Copy the entries below exactly. Images do not belong in the copy.

Collected data
⁂
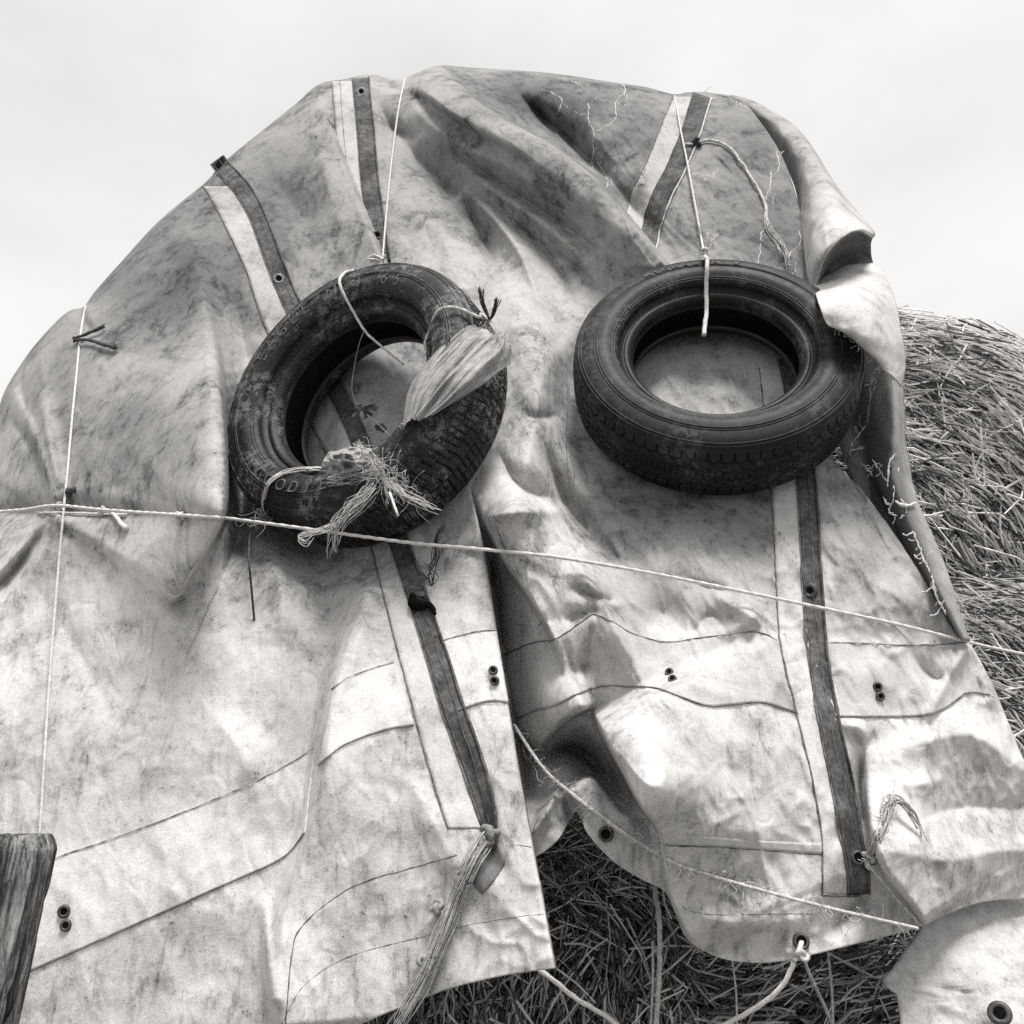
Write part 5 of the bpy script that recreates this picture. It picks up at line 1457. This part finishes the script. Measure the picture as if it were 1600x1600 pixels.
# ================================================================== POST
def wood_mat():
    m, t, b = base_mat('weathered_wood', .9, .1)
    o = coords(t)
    n1 = noise(t, coords(t, (26, 26, 1.6)), 1.0, 6, .7, .6); n2 = noise(t, coords(t, (190, 190, 16)), 1.0, 5, .75, .6); n3 = noise(t, o, 25, 5, .7)
    v = math_(t, 'MULTIPLY', ramp(t, n1, .36, .64, .035, .30), ramp(t, n2, .36, .60, .25, 1.35))
    v = math_(t, 'MULTIPLY', v, ramp(t, n3, .3, .65, .55, 1.2))
    grey_out(t, v, b)
    bump(t, math_(t, 'ADD', n2, n1), b, .8, .006); return m
dP = 1.16
top = pix(np.array(5.), np.array(1304.), np.array(dP))
nP, nA = 220, 200
th = np.linspace(0, 2 * np.pi, nA, endpoint=False)
zz = np.concatenate([np.linspace(0, .03, 40, endpoint=False), .03 + (np.linspace(0, 1, nP - 40) ** 1.6) * (top[2] - .03 + .05)])
sq = (np.abs(np.cos(th)) ** 4.5 + np.abs(np.sin(th)) ** 4.5) ** (-1 / 4.5)
TH, ZZ = np.meshgrid(th, zz)
R = .056 * sq[None, :] * np.ones_like(ZZ)
R *= np.clip(.80 + .20 * np.sqrt(np.clip(ZZ / .018, 0, 1)), 0, 1) * (1 + .10 * np.clip(ZZ / .5, 0, 1))
ax = R * np.cos(TH); ay = R * np.sin(TH)
gr = fbm(TH * 9 + 1.2 * fbm(ZZ * 6, TH * 2, 2), ZZ * 5 + 9, 3); ck = np.clip(1 - np.abs(fbm(TH * 6 + 40 + .5 * fbm(ZZ * 8, TH, 2), ZZ * 3.5 + 3, 2)) * 9, 0, 1) ** 2
chip = np.clip(fbm(TH * 4 + 11, ZZ * 14, 3) - .12, 0, 1)
R2 = R + .009 * gr - .012 * ck - .035 * chip
lean = .0
X = R2 * np.cos(TH); Y = R2 * np.sin(TH)
rot = math.radians(14); Xr = X * math.cos(rot) - Y * math.sin(rot); Yr = X * math.sin(rot) + Y * math.cos(rot)
tilt = .10
Zp = top[2] - ZZ + .006 * fbm(TH * 5, ZZ * 0 + 2, 2) * (ZZ < .03)
V = np.stack([Xr + top[0] - tilt * ZZ, Yr + top[1], Zp], -1).reshape(-1, 3)
cap = np.array([[top[0], top[1], top[2] + .001]])
V = np.vstack([V, cap]); Fc = grid_faces(nP, nA, 0, True)[:, ::-1].tolist() + [[j, (j + 1) % nA, len(V) - 1] for j in range(nA)]
post = link('wooden_post', new_mesh('wooden_post', V, Fc, wood_mat()), None, 'weathered grey wooden post with deep grain cracks in the lower corner', 'post')
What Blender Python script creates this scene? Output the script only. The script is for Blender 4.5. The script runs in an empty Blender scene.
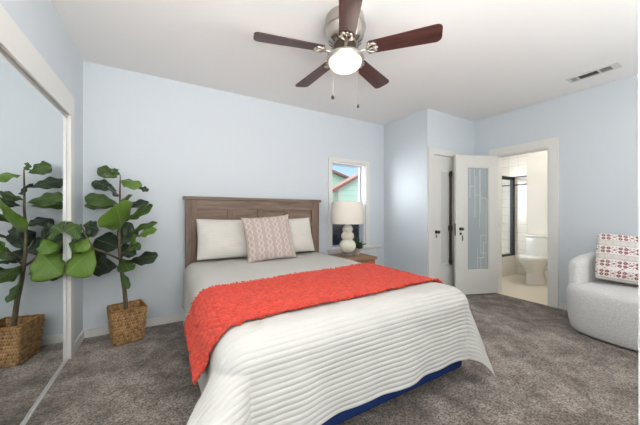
⁂
# COMPLETE ANSWER:
Write part 5 of the bpy script that recreates this picture. It picks up at line 1457. This part finishes the script. Measure the picture as if it were 1600x1600 pixels.
# ================================================================== POST
def wood_mat():
    m, t, b = base_mat('weathered_wood', .9, .1)
    o = coords(t)
    n1 = noise(t, coords(t, (26, 26, 1.6)), 1.0, 6, .7, .6); n2 = noise(t, coords(t, (190, 190, 16)), 1.0, 5, .75, .6); n3 = noise(t, o, 25, 5, .7)
    v = math_(t, 'MULTIPLY', ramp(t, n1, .36, .64, .035, .30), ramp(t, n2, .36, .60, .25, 1.35))
    v = math_(t, 'MULTIPLY', v, ramp(t, n3, .3, .65, .55, 1.2))
    grey_out(t, v, b)
    bump(t, math_(t, 'ADD', n2, n1), b, .8, .006); return m
dP = 1.16
top = pix(np.array(5.), np.array(1304.), np.array(dP))
nP, nA = 220, 200
th = np.linspace(0, 2 * np.pi, nA, endpoint=False)
zz = np.concatenate([np.linspace(0, .03, 40, endpoint=False), .03 + (np.linspace(0, 1, nP - 40) ** 1.6) * (top[2] - .03 + .05)])
sq = (np.abs(np.cos(th)) ** 4.5 + np.abs(np.sin(th)) ** 4.5) ** (-1 / 4.5)
TH, ZZ = np.meshgrid(th, zz)
R = .056 * sq[None, :] * np.ones_like(ZZ)
R *= np.clip(.80 + .20 * np.sqrt(np.clip(ZZ / .018, 0, 1)), 0, 1) * (1 + .10 * np.clip(ZZ / .5, 0, 1))
ax = R * np.cos(TH); ay = R * np.sin(TH)
gr = fbm(TH * 9 + 1.2 * fbm(ZZ * 6, TH * 2, 2), ZZ * 5 + 9, 3); ck = np.clip(1 - np.abs(fbm(TH * 6 + 40 + .5 * fbm(ZZ * 8, TH, 2), ZZ * 3.5 + 3, 2)) * 9, 0, 1) ** 2
chip = np.clip(fbm(TH * 4 + 11, ZZ * 14, 3) - .12, 0, 1)
R2 = R + .009 * gr - .012 * ck - .035 * chip
lean = .0
X = R2 * np.cos(TH); Y = R2 * np.sin(TH)
rot = math.radians(14); Xr = X * math.cos(rot) - Y * math.sin(rot); Yr = X * math.sin(rot) + Y * math.cos(rot)
tilt = .10
Zp = top[2] - ZZ + .006 * fbm(TH * 5, ZZ * 0 + 2, 2) * (ZZ < .03)
V = np.stack([Xr + top[0] - tilt * ZZ, Yr + top[1], Zp], -1).reshape(-1, 3)
cap = np.array([[top[0], top[1], top[2] + .001]])
V = np.vstack([V, cap]); Fc = grid_faces(nP, nA, 0, True)[:, ::-1].tolist() + [[j, (j + 1) % nA, len(V) - 1] for j in range(nA)]
post = link('wooden_post', new_mesh('wooden_post', V, Fc, wood_mat()), None, 'weathered grey wooden post with deep grain cracks in the lower corner', 'post')
What Blender Python script creates this scene? Output the script only. The script is for Blender 4.5. The script runs in an empty Blender scene.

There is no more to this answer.